__Do this__.
Please output exactly the lines of the material from the first through the line containing "splinters('LE', [(-L /", and nothing more.

__Information shown__.
|---|
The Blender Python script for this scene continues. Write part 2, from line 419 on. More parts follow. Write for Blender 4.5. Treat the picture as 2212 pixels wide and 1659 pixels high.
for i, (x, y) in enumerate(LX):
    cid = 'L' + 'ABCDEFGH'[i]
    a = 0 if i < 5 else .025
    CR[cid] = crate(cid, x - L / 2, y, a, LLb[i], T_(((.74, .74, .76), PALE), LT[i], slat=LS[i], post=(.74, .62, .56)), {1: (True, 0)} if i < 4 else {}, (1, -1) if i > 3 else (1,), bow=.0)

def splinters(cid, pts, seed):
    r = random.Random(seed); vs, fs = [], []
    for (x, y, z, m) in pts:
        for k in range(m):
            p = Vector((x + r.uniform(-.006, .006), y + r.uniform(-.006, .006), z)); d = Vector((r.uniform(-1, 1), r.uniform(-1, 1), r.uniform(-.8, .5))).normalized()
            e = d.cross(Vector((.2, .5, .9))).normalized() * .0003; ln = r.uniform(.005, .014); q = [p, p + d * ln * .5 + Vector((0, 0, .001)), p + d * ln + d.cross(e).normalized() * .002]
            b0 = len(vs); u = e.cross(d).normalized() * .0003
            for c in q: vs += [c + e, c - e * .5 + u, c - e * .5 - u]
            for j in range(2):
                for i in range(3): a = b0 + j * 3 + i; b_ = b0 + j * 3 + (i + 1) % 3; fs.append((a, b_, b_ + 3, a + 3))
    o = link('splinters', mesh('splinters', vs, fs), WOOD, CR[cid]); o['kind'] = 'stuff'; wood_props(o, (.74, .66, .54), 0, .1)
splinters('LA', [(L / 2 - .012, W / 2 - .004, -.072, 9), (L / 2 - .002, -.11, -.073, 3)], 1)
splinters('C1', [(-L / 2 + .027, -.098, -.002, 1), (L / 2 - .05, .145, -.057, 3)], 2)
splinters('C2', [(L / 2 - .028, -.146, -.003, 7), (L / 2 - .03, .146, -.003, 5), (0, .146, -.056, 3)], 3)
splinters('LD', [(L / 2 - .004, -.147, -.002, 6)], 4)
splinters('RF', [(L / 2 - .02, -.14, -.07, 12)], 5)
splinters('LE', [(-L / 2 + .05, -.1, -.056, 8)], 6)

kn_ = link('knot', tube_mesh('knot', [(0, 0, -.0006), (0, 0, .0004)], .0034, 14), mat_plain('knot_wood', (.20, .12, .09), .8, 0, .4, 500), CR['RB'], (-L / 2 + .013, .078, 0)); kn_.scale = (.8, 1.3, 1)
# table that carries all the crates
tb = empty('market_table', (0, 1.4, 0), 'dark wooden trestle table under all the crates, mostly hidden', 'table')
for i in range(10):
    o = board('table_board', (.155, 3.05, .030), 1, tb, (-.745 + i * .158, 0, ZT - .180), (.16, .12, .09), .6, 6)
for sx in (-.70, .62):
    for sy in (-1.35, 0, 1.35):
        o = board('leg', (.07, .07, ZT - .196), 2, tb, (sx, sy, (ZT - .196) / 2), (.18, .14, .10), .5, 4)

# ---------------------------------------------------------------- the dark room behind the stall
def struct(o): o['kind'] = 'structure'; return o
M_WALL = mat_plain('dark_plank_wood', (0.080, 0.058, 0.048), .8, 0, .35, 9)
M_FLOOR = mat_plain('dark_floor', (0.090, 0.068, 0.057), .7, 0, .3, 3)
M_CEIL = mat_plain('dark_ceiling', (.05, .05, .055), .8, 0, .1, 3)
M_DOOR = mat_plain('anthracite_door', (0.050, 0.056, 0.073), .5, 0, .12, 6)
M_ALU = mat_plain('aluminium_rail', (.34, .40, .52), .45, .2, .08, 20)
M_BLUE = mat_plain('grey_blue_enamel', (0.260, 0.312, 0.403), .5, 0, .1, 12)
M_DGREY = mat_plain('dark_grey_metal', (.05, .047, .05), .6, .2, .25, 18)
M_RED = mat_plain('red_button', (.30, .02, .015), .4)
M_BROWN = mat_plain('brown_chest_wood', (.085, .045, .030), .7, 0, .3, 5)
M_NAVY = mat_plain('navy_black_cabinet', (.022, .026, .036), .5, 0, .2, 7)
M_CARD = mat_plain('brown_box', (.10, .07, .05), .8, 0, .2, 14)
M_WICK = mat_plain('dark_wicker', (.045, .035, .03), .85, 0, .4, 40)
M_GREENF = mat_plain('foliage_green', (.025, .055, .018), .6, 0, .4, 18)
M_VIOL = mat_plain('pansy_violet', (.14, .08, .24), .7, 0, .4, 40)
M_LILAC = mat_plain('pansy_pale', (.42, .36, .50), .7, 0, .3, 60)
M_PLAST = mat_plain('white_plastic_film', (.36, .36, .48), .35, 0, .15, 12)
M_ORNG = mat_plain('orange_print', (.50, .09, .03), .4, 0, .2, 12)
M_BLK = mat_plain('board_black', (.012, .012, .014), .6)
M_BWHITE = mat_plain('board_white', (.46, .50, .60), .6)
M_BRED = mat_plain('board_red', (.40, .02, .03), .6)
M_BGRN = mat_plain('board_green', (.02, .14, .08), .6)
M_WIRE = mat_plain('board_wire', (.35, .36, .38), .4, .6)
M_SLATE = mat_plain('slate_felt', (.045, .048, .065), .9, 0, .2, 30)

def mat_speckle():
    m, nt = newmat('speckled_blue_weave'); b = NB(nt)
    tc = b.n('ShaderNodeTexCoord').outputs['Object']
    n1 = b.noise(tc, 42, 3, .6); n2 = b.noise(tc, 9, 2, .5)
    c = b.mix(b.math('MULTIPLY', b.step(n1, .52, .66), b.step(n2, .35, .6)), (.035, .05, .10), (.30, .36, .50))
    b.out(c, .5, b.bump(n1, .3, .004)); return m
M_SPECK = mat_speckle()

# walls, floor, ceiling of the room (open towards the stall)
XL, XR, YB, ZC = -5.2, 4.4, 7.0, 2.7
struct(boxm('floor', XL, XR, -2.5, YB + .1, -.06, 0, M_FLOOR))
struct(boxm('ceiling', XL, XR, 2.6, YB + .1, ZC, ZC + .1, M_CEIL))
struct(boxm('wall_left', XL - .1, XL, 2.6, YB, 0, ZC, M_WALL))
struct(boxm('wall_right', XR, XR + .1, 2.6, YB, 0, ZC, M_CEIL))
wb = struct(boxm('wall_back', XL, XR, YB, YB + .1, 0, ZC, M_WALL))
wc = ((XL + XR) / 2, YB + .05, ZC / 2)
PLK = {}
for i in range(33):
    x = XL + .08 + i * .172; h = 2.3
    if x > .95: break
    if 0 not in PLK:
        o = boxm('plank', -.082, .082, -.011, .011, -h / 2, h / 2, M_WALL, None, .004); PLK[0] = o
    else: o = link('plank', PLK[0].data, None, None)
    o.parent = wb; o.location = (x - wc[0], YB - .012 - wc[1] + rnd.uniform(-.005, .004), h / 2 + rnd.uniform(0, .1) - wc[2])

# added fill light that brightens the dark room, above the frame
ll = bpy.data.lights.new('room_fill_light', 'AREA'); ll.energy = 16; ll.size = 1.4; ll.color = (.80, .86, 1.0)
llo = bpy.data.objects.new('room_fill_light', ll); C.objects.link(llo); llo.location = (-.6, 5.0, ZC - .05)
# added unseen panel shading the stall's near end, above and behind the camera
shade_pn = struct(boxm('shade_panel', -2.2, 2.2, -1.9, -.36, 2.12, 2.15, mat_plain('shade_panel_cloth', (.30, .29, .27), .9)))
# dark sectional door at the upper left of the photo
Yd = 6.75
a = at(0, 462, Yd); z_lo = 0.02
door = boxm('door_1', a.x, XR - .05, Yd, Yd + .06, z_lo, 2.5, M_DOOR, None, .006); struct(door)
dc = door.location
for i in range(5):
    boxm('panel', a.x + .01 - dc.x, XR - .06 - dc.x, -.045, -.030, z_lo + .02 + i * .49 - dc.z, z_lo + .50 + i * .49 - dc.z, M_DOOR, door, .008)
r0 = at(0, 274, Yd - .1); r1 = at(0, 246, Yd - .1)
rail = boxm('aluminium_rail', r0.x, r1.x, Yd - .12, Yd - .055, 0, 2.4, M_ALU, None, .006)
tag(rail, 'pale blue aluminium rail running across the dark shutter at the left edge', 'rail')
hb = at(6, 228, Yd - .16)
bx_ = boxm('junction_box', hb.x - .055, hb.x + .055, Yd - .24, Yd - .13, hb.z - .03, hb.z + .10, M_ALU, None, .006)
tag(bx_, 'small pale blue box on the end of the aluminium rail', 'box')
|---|
__Full solution__.
The Blender Python script for this scene continues. Write part 2, from line 419 on. More parts follow. Write for Blender 4.5. Treat the picture as 2212 pixels wide and 1659 pixels high.
for i, (x, y) in enumerate(LX):
    cid = 'L' + 'ABCDEFGH'[i]
    a = 0 if i < 5 else .025
    CR[cid] = crate(cid, x - L / 2, y, a, LLb[i], T_(((.74, .74, .76), PALE), LT[i], slat=LS[i], post=(.74, .62, .56)), {1: (True, 0)} if i < 4 else {}, (1, -1) if i > 3 else (1,), bow=.0)

def splinters(cid, pts, seed):
    r = random.Random(seed); vs, fs = [], []
    for (x, y, z, m) in pts:
        for k in range(m):
            p = Vector((x + r.uniform(-.006, .006), y + r.uniform(-.006, .006), z)); d = Vector((r.uniform(-1, 1), r.uniform(-1, 1), r.uniform(-.8, .5))).normalized()
            e = d.cross(Vector((.2, .5, .9))).normalized() * .0003; ln = r.uniform(.005, .014); q = [p, p + d * ln * .5 + Vector((0, 0, .001)), p + d * ln + d.cross(e).normalized() * .002]
            b0 = len(vs); u = e.cross(d).normalized() * .0003
            for c in q: vs += [c + e, c - e * .5 + u, c - e * .5 - u]
            for j in range(2):
                for i in range(3): a = b0 + j * 3 + i; b_ = b0 + j * 3 + (i + 1) % 3; fs.append((a, b_, b_ + 3, a + 3))
    o = link('splinters', mesh('splinters', vs, fs), WOOD, CR[cid]); o['kind'] = 'stuff'; wood_props(o, (.74, .66, .54), 0, .1)
splinters('LA', [(L / 2 - .012, W / 2 - .004, -.072, 9), (L / 2 - .002, -.11, -.073, 3)], 1)
splinters('C1', [(-L / 2 + .027, -.098, -.002, 1), (L / 2 - .05, .145, -.057, 3)], 2)
splinters('C2', [(L / 2 - .028, -.146, -.003, 7), (L / 2 - .03, .146, -.003, 5), (0, .146, -.056, 3)], 3)
splinters('LD', [(L / 2 - .004, -.147, -.002, 6)], 4)
splinters('RF', [(L / 2 - .02, -.14, -.07, 12)], 5)
splinters('LE', [(-L / 2 + .05, -.1, -.056, 8)], 6)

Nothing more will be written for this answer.